Bitcoin Rates Experience Record Drops

As we can see from the below chart, the Bitcoin difficulty has experienced severe drops in line with price crashes, but usually over a period of time:

Screenshot 2020-03-26 at 06.22.52

The difference here is that yesterday’s 15.95% drop occurred in 24 hours and is the result of a plummeting hashrate:

Screenshot 2020-03-26 at 06.25.57

Bitcoin’s difficulty adjusts every 2016 blocks, approximately every two weeks. This difficulty is adjusted to reflect changes in the hashrate to ensure that the network continues to solve new blocks every 10 minutes – if the mining difficulty remains high while the hashrate drops, the network will produce too few blocks, and vice versa.

Price Crash Incoming?

Some claim that reductions in hash rate and mining difficulty predicate a crash in the Bitcoin price, and there is some merit to this – Bitcoin endured its second most severe mining difficulty drop just last month in the lead up to its 51% crash in mid-March. Late 2019 also saw some significant downward activity in the hash and difficulty rates, followed by a 25% price drop in the following weeks.
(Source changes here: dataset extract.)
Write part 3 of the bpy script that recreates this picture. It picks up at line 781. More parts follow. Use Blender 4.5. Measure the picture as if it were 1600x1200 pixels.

Some put this down to miner capitulation, where miners are forced to sell more Bitcoin in order to keep the lights on, which puts more pressure on the Bitcoin price. However, others, such as CoinShares’ research director Christopher Bendiksen, claim that miner capitulation is just theoretical rather than practical:

‘Mining death spirals’ do not actually happen in real life. They are highly theoretical edge cases without any historical real-world precedent … Mining is here to stay.

Whether they have an immediate real world impact or not, the mining hashrate and, to a lesser extent the difficulty, are certainly factors to keep an eye on in order to monitor the health of the Bitcoin network, especially when such big reversals are taking place.